[start of Dataset section]
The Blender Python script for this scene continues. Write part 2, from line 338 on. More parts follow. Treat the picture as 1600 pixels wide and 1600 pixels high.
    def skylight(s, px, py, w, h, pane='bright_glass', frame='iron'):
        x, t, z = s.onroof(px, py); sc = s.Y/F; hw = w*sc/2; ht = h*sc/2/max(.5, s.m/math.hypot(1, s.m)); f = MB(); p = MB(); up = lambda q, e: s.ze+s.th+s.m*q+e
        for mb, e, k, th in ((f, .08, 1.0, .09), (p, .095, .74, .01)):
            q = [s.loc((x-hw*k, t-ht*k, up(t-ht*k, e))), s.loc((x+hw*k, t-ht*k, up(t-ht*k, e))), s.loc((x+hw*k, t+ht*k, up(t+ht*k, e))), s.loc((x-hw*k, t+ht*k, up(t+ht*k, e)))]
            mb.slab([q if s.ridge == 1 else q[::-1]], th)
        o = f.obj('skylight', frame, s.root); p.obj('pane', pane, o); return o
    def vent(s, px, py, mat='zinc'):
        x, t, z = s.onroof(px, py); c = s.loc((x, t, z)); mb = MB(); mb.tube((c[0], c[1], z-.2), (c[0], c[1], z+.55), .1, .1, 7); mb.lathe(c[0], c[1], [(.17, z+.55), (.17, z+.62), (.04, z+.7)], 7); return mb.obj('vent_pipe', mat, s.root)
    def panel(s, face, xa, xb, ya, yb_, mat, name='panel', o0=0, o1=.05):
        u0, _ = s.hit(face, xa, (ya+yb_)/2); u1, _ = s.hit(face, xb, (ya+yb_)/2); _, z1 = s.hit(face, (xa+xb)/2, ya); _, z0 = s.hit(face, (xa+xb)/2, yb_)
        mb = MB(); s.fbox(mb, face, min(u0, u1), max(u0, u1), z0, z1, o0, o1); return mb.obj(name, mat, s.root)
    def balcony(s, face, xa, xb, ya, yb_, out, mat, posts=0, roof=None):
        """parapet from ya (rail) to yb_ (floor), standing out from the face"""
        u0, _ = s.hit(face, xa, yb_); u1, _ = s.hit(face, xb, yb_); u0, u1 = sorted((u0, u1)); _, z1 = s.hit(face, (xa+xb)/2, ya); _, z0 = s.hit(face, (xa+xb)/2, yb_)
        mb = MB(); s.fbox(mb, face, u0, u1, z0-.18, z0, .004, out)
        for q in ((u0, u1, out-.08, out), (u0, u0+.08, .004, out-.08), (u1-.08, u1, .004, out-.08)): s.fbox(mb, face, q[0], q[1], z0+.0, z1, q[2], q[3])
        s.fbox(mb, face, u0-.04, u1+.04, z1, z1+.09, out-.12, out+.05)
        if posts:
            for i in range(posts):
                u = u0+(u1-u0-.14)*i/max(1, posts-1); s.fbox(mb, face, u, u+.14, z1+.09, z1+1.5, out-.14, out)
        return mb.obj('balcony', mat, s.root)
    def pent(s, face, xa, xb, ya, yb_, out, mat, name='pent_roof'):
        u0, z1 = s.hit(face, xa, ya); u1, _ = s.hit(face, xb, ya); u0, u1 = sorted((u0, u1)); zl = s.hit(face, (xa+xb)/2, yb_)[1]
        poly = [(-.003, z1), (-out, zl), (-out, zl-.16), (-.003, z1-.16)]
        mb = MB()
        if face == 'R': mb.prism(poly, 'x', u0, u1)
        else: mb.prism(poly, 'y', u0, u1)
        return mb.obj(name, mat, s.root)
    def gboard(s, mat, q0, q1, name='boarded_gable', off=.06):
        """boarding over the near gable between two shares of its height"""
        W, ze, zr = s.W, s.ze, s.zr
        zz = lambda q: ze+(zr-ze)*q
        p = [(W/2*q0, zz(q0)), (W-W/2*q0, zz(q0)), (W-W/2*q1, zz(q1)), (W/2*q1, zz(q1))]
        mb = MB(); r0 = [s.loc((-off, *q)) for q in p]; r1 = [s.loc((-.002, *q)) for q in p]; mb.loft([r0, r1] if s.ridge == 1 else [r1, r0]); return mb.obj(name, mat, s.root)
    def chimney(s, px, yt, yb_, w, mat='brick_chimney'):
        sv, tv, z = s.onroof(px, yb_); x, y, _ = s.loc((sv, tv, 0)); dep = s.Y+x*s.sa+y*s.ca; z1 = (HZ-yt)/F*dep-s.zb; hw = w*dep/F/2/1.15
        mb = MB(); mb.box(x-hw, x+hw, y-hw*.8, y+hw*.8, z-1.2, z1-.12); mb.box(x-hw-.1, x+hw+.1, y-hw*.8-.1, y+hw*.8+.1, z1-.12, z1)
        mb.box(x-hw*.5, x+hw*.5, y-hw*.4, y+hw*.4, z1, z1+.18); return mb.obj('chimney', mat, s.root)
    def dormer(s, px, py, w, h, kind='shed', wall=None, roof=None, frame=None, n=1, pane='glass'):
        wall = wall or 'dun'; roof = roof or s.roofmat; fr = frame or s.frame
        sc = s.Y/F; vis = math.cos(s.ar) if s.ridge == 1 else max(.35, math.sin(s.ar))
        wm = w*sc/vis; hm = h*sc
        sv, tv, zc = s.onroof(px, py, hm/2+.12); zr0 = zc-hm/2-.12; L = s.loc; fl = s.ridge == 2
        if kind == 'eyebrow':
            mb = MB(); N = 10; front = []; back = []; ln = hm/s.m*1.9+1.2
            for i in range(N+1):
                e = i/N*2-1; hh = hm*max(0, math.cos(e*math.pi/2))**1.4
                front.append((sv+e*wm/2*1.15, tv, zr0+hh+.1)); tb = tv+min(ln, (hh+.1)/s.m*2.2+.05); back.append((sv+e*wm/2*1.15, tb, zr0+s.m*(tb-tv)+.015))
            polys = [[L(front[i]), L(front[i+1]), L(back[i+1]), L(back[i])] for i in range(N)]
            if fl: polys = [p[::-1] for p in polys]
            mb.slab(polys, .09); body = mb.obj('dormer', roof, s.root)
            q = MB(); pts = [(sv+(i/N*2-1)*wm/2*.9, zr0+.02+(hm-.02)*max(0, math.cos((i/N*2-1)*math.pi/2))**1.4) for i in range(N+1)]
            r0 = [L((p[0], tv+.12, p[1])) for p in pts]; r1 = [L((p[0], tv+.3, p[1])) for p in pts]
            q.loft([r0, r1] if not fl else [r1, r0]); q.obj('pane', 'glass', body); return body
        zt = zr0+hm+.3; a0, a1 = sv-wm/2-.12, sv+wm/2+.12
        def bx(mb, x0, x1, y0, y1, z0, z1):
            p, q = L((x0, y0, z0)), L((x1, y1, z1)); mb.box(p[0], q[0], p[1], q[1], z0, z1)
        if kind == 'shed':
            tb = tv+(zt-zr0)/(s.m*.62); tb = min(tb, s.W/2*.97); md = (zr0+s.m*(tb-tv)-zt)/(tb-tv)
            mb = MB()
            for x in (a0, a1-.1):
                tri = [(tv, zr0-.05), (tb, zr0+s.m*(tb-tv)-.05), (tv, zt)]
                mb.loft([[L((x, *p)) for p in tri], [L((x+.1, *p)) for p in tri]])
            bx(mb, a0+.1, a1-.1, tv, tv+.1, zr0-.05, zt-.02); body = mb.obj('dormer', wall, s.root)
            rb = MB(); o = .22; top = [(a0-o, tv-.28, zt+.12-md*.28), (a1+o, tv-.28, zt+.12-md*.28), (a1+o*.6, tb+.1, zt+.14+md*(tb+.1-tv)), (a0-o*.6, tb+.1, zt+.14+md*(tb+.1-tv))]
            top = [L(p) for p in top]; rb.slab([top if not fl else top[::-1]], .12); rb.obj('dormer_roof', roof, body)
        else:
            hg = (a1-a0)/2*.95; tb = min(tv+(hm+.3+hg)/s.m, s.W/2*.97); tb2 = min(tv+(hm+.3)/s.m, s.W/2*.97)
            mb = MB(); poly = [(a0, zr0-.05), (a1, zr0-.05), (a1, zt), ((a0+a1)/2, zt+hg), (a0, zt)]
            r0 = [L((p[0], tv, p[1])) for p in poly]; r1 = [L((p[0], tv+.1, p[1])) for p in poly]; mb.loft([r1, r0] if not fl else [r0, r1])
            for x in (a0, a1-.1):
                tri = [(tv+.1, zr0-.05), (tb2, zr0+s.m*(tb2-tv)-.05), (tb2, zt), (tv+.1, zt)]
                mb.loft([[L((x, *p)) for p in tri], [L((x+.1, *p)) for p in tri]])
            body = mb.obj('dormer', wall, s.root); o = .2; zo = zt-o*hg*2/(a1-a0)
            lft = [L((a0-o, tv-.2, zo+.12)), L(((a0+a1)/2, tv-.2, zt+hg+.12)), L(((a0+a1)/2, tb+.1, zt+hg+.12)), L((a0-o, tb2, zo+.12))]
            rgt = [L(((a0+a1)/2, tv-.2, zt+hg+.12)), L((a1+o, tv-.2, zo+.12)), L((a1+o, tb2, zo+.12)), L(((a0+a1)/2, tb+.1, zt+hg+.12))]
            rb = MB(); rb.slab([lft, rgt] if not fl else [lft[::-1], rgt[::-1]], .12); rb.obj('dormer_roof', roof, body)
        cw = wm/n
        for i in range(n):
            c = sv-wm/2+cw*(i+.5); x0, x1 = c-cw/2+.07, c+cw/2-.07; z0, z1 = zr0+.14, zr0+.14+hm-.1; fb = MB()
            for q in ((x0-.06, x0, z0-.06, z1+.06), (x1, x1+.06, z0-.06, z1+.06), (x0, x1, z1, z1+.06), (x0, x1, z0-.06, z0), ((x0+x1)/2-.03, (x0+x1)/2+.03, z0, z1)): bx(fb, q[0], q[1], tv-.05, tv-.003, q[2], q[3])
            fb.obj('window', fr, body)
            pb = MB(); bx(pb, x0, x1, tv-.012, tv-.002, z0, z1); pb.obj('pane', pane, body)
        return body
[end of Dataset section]
The problem:
Point out every line holding the string "from" and copy it.

Completed task:
The Blender Python script for this scene continues. Write part 2, from line 338 on. More parts follow. Treat the picture as 1600 pixels wide and 1600 pixels high.
        """parapet from ya (rail) to yb_ (floor), standing out from the face"""